Despite the removal of his original sin, Rolfson cried and screamed through the 10-minute ceremony, conducted before 100 parishioners at the 9 a.m. service at St. Bridget's Catholic Church.
"Salvation is peace," said Fr. Charles Lynam as an anguished Rolfson kicked his mother Jeanne, 32, square in her lactating, rock-hard left breast. "And baptism is the beginning of salvation."
As Rolfson's 33-year-old father Patrick took the baby and made an unsuccessful attempt to rock the child to sleep, Lynam charged Rolfson's godparents Bill and Linda Rolfson to raise him to be a good and obedient member of the Church.
The Rolfsons' vow failed to calm the child, who gripped onto his father's lapels in fear of being dropped into the marble baptismal font. The baby momentarily calmed down when Patrick Rolfson shifted his hand down his back, but returned to screaming as Lynam poured the waters of baptism over him.
"It really was puzzling," Linda Rolfson said after the ceremony. "These young people really don't appreciate what it means to be transformed from a mere creature into one of God's elect."
James Rolfson attempted to squirm out of his father's arms as Lynam led the congregation in the litany and asked them to renew their own baptismal vows. Rolfson and nine-month-old Catherine Mary Smith -- victim of a baptism six months ago -- were the only congregants present who did not renounce Satan and all his works, although a Rolfson family member said later that Bill and Linda were "speaking in Rolfson's place."

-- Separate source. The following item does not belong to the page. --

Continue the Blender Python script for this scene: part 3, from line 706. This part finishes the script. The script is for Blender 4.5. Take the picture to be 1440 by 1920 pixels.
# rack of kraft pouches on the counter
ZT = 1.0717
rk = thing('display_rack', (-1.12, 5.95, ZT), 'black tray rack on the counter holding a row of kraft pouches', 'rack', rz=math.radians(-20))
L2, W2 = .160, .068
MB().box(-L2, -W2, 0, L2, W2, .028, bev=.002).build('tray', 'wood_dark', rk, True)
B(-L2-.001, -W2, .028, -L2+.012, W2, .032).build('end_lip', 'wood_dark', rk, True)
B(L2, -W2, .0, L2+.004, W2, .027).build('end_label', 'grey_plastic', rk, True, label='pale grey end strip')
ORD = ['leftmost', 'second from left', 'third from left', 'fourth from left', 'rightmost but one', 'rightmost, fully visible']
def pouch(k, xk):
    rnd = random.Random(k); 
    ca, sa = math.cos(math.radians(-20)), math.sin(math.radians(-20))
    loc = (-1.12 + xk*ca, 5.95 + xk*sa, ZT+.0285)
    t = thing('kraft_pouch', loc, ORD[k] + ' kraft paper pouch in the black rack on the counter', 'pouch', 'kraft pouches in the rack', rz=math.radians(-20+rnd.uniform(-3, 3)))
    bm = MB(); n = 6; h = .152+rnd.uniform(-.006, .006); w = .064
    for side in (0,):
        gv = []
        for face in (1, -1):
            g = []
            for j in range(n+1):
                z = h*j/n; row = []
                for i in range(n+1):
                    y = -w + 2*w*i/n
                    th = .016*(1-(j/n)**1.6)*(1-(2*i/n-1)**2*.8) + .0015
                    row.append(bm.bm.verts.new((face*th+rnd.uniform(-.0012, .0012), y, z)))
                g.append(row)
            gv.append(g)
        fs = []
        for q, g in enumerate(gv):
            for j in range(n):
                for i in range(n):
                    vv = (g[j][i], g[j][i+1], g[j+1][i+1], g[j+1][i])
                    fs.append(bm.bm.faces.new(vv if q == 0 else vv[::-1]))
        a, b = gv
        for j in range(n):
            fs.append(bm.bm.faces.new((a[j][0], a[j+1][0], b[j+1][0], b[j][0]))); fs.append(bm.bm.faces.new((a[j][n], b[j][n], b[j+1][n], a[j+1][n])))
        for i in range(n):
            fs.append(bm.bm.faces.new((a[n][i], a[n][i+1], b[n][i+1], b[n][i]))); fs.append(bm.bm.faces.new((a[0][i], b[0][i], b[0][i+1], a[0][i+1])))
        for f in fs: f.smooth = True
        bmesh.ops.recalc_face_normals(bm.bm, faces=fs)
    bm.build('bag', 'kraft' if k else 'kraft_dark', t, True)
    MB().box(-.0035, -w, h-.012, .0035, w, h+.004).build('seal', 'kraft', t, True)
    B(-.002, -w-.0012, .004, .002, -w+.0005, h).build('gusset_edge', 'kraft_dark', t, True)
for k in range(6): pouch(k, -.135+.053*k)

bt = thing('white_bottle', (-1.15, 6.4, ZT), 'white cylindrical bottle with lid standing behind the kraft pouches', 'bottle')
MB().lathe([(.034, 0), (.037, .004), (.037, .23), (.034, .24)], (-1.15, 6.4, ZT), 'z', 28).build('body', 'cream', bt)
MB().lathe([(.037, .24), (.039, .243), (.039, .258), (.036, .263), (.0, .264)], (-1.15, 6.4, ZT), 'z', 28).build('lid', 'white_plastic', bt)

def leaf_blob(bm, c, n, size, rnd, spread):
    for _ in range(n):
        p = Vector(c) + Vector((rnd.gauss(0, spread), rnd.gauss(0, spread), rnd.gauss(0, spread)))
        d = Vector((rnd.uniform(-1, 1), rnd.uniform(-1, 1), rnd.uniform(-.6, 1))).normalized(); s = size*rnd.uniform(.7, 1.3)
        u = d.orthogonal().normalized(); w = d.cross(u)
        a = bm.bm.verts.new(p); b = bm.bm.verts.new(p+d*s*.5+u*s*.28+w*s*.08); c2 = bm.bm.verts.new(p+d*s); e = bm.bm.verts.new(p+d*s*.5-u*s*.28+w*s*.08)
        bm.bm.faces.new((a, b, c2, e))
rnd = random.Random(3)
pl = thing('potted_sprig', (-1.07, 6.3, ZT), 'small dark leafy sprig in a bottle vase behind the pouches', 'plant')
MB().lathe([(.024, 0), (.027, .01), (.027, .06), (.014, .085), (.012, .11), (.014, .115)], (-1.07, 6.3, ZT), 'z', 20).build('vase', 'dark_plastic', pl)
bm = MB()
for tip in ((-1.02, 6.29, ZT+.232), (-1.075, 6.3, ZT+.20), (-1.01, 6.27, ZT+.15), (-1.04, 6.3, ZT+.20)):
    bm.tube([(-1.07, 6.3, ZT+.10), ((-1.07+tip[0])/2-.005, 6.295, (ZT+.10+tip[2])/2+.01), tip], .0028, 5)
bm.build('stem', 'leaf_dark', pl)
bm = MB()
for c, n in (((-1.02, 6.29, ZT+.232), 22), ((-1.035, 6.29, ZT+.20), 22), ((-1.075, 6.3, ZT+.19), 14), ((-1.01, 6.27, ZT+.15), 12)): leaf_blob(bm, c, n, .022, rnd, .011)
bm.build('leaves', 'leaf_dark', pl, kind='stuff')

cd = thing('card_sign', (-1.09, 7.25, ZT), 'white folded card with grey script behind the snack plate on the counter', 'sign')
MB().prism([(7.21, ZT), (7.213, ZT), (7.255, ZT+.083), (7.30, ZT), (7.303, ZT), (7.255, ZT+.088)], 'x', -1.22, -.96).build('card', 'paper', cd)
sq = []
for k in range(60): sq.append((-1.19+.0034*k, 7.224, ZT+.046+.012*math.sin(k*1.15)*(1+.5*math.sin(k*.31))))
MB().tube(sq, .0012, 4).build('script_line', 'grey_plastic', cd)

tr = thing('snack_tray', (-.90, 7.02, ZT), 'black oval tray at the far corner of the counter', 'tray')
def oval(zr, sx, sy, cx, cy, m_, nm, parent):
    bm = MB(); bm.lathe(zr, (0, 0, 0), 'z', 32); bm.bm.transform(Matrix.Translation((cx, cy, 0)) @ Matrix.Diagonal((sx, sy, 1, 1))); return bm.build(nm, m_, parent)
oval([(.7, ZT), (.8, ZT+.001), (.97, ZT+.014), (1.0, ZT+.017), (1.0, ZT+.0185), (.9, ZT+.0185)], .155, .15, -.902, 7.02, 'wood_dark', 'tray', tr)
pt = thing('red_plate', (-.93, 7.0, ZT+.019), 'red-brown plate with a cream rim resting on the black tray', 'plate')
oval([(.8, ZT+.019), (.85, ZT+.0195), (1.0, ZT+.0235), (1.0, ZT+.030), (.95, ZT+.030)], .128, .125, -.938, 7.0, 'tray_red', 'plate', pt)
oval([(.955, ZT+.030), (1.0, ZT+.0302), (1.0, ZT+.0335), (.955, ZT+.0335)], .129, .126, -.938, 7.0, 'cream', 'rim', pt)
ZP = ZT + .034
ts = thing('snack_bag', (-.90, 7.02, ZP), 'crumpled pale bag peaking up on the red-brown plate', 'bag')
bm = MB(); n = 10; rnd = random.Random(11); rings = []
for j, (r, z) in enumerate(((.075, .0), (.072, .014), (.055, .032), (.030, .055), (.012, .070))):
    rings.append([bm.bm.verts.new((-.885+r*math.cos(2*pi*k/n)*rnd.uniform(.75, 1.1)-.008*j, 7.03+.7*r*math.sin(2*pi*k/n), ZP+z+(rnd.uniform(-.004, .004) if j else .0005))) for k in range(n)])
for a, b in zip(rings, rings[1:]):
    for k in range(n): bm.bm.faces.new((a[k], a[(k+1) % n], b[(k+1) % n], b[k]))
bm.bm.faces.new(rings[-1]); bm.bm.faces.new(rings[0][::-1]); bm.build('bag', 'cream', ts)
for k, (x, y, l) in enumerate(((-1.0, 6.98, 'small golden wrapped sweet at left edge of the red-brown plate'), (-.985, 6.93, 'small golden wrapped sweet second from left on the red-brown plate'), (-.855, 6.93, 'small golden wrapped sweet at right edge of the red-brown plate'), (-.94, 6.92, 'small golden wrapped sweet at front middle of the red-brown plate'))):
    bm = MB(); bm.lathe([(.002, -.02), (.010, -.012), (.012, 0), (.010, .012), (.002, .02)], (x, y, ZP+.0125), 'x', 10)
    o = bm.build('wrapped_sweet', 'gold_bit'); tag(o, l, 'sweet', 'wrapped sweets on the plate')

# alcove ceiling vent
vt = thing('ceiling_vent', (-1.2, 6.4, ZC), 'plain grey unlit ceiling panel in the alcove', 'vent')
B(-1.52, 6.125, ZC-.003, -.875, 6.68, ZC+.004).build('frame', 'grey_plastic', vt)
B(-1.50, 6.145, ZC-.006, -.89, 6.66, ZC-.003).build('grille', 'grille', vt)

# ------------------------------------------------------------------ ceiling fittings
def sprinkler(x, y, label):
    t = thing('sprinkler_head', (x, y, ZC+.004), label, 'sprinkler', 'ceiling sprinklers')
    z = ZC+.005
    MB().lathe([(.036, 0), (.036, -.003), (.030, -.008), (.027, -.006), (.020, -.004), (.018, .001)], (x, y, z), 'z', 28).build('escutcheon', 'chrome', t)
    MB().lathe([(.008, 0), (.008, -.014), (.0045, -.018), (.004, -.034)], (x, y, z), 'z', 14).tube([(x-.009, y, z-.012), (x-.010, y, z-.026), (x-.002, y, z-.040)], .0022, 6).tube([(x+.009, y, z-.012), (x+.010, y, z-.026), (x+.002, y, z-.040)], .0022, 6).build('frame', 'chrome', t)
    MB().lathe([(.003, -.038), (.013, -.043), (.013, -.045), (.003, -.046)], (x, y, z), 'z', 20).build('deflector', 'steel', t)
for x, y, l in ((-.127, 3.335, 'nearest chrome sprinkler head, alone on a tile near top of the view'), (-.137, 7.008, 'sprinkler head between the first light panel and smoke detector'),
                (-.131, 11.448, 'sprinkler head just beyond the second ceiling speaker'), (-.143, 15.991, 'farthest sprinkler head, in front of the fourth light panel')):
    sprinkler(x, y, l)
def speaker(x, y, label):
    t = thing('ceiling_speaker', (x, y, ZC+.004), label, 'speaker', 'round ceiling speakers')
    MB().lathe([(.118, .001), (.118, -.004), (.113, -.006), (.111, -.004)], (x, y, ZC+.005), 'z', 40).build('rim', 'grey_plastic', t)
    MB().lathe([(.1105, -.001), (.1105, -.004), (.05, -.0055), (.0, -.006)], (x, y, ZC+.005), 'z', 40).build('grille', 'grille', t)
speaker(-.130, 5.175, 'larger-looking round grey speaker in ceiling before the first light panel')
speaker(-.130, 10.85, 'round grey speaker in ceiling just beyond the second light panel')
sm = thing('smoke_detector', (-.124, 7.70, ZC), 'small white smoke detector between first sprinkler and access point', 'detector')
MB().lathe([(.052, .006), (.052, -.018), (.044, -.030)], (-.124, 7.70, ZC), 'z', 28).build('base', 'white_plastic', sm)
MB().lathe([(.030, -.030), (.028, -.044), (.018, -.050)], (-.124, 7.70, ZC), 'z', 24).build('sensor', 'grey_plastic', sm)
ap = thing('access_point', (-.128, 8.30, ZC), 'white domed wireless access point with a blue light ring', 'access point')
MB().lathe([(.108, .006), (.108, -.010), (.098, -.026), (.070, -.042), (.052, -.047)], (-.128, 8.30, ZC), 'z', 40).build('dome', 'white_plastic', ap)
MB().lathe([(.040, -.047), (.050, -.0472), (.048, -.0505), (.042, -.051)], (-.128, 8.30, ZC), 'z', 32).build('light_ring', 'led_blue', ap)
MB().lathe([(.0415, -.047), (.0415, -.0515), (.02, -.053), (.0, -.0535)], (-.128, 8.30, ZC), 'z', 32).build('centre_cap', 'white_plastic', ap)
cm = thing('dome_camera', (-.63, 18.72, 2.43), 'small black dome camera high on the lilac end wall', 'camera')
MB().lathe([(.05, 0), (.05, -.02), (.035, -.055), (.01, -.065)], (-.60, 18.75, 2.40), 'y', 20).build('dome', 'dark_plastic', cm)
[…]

The ceremony concluded with Lynam applying chrism to Rolfson's head, which led to an ear-splitting scream from the infant, delivered by c-section in April.
Despite the horror of the morning, Jeanne Rolfson said Sunday evening her son "was doing better."
"I think he's starting to understand that he received the grace of God, and that what happened this morning was not a punishment, but a gift," Rolfson said. "Also, he had a poopy diaper."